• _DATASET EXCERPT_

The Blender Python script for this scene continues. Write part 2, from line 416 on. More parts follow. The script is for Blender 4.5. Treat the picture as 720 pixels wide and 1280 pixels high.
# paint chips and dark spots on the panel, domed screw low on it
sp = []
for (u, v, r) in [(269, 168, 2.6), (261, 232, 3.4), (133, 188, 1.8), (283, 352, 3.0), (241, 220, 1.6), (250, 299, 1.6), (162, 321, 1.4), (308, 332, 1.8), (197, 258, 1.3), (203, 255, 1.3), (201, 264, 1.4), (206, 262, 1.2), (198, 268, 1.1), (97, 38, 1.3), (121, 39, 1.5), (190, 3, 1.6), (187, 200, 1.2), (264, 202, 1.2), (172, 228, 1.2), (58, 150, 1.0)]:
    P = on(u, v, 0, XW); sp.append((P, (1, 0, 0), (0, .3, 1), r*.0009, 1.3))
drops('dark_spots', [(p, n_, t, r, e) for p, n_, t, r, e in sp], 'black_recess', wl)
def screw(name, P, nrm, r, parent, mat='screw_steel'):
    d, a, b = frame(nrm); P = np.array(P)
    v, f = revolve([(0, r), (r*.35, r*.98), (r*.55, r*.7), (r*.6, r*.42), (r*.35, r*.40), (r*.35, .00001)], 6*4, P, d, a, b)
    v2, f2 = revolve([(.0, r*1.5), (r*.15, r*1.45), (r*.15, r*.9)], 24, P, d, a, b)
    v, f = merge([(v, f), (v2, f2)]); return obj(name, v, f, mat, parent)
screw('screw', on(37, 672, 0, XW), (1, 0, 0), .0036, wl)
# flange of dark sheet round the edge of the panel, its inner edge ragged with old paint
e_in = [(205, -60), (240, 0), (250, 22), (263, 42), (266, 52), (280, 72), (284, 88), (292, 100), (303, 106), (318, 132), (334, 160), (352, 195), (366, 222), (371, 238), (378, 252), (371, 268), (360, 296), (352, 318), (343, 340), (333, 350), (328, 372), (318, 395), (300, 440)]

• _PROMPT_
Each line of the material above needs to be quoted exactly, please.

• _PROBLEM SOLUTION_
The Blender Python script for this scene continues. Write part 2, from line 416 on. More parts follow. The script is for Blender 4.5. Treat the picture as 720 pixels wide and 1280 pixels high.
# paint chips and dark spots on the panel, domed screw low on it
sp = []
for (u, v, r) in [(269, 168, 2.6), (261, 232, 3.4), (133, 188, 1.8), (283, 352, 3.0), (241, 220, 1.6), (250, 299, 1.6), (162, 321, 1.4), (308, 332, 1.8), (197, 258, 1.3), (203, 255, 1.3), (201, 264, 1.4), (206, 262, 1.2), (198, 268, 1.1), (97, 38, 1.3), (121, 39, 1.5), (190, 3, 1.6), (187, 200, 1.2), (264, 202, 1.2), (172, 228, 1.2), (58, 150, 1.0)]:
    P = on(u, v, 0, XW); sp.append((P, (1, 0, 0), (0, .3, 1), r*.0009, 1.3))
drops('dark_spots', [(p, n_, t, r, e) for p, n_, t, r, e in sp], 'black_recess', wl)
def screw(name, P, nrm, r, parent, mat='screw_steel'):
    d, a, b = frame(nrm); P = np.array(P)
    v, f = revolve([(0, r), (r*.35, r*.98), (r*.55, r*.7), (r*.6, r*.42), (r*.35, r*.40), (r*.35, .00001)], 6*4, P, d, a, b)
    v2, f2 = revolve([(.0, r*1.5), (r*.15, r*1.45), (r*.15, r*.9)], 24, P, d, a, b)
    v, f = merge([(v, f), (v2, f2)]); return obj(name, v, f, mat, parent)
screw('screw', on(37, 672, 0, XW), (1, 0, 0), .0036, wl)
# flange of dark sheet round the edge of the panel, its inner edge ragged with old paint
e_in = [(205, -60), (240, 0), (250, 22), (263, 42), (266, 52), (280, 72), (284, 88), (292, 100), (303, 106), (318, 132), (334, 160), (352, 195), (366, 222), (371, 238), (378, 252), (371, 268), (360, 296), (352, 318), (343, 340), (333, 350), (328, 372), (318, 395), (300, 440)]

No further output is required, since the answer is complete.